** START OF Supplied information **

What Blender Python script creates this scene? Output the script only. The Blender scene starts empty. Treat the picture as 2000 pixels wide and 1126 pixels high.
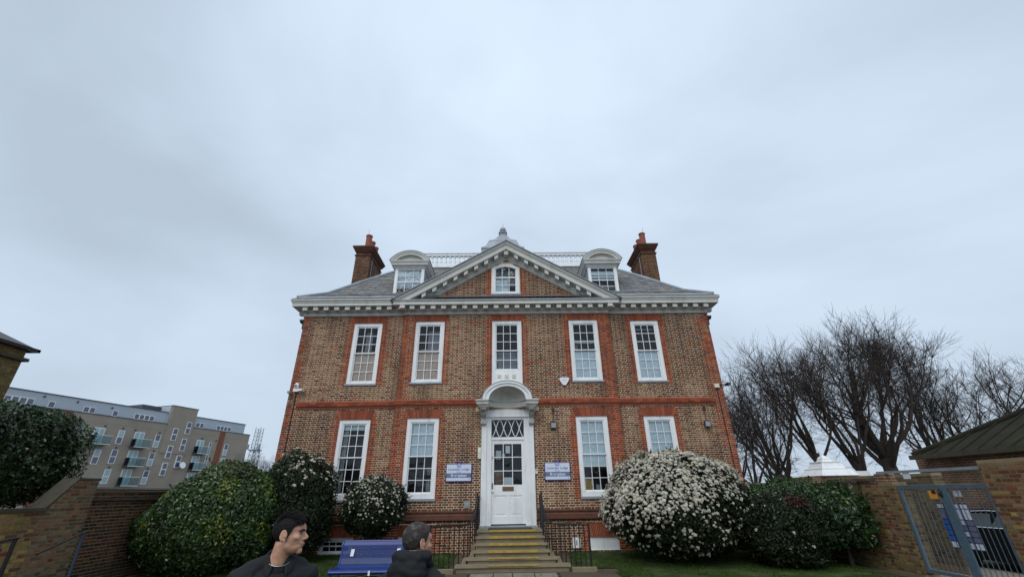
import bpy, bmesh, math, random
import numpy as np
from mathutils import Vector, Matrix, noise
random.seed(7); rng = np.random.default_rng(7)
R = math.radians
S = bpy.context.scene
COL = S.collection

# ---------------------------------------------------------------- camera
cd = bpy.data.cameras.new('camera'); cam = bpy.data.objects.new('camera', cd); COL.objects.link(cam)
cd.sensor_width = 36; cd.lens = 36*830.9/2000; cd.clip_start = .05; cd.clip_end = 3000
PITCH, ROLL, YAW = R(25.55), R(-.84), R(.73)
fw = Vector((math.sin(YAW)*math.cos(PITCH), math.cos(YAW)*math.cos(PITCH), math.sin(PITCH)))
r0 = Vector((math.cos(YAW), -math.sin(YAW), 0)); u0 = r0.cross(fw)
rt = math.cos(ROLL)*r0 + math.sin(ROLL)*u0; up = -math.sin(ROLL)*r0 + math.cos(ROLL)*u0
M = Matrix((rt, up, -fw)).transposed().to_4x4(); M.translation = Vector((.03, -16.7, 1.82))
cam.matrix_world = M
S.camera = cam

# ---------------------------------------------------------------- sky, sun, exposure
SUN_EL, SUN_AZ = R(50), R(200)          # azimuth clockwise from +Y: behind the photographer
w = bpy.data.worlds.new('World'); S.world = w; w.use_nodes = True
nt = w.node_tree; N = nt.nodes; L = nt.links; N.clear()
out = N.new('ShaderNodeOutputWorld'); bg = N.new('ShaderNodeBackground'); bg.inputs[1].default_value = .1
sky = N.new('ShaderNodeTexSky'); sky.sky_type = 'NISHITA'; sky.sun_disc = False
sky.sun_elevation = SUN_EL; sky.sun_rotation = SUN_AZ; sky.air_density = 1.0; sky.dust_density = 2.0
tc = N.new('ShaderNodeTexCoord')
mp = N.new('ShaderNodeMapping'); mp.inputs['Scale'].default_value = (1, 1, 2.0); mp.inputs['Location'].default_value = (-14.9, -11.1, 2.48)
L.new(tc.outputs['Generated'], mp.inputs[0])
n1 = N.new('ShaderNodeTexNoise'); n1.inputs['Scale'].default_value = .9; n1.inputs['Detail'].default_value = 6; n1.inputs['Roughness'].default_value = .47
n1.inputs['Distortion'].default_value = .3
L.new(mp.outputs[0], n1.inputs['Vector'])
rp = N.new('ShaderNodeValToRGB'); e = rp.color_ramp.elements      # the cloud deck: thin pale parts and thicker grey-blue ones
e[0].position = .36; e[0].color = (5.0, 6.0, 7.2, 1)
e[1].position = .66; e[1].color = (7.9, 9.35, 11.1, 1)
L.new(n1.outputs['Fac'], rp.inputs[0])
mx = N.new('ShaderNodeMix'); mx.data_type = 'RGBA'; mx.inputs['Factor'].default_value = .94
L.new(sky.outputs[0], mx.inputs['A']); L.new(rp.outputs[0], mx.inputs['B'])
L.new(mx.outputs['Result'], bg.inputs[0]); L.new(bg.outputs[0], out.inputs[0])
sd = bpy.data.lights.new('sun', 'SUN'); sd.energy = 1.5; sd.angle = R(50); sd.color = (1, .965, .92)
sun = bpy.data.objects.new('sun', sd); COL.objects.link(sun)
sdir = Vector((math.sin(SUN_AZ)*math.cos(SUN_EL), math.cos(SUN_AZ)*math.cos(SUN_EL), math.sin(SUN_EL)))
sun.rotation_euler = sdir.to_track_quat('Z', 'Y').to_euler(); sun.location = (0, -30, 40)
S.view_settings.view_transform = 'Standard'; S.view_settings.look = 'None'
S.view_settings.exposure = 0.0; S.view_settings.gamma = 1; S.view_settings.use_curve_mapping = False
S.render.engine = 'CYCLES'; S.cycles.max_bounces = 8; S.cycles.transparent_max_bounces = 24
S.cycles.use_denoising = True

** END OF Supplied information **

> [Exercise description]: Exactly restate the lines from the beginning of the data through the line with "COL = S.collection", and no others, keeping pictures out.

> [The reply]:
What Blender Python script creates this scene? Output the script only. The Blender scene starts empty. Treat the picture as 2000 pixels wide and 1126 pixels high.
import bpy, bmesh, math, random
import numpy as np
from mathutils import Vector, Matrix, noise
random.seed(7); rng = np.random.default_rng(7)
R = math.radians
S = bpy.context.scene
COL = S.collection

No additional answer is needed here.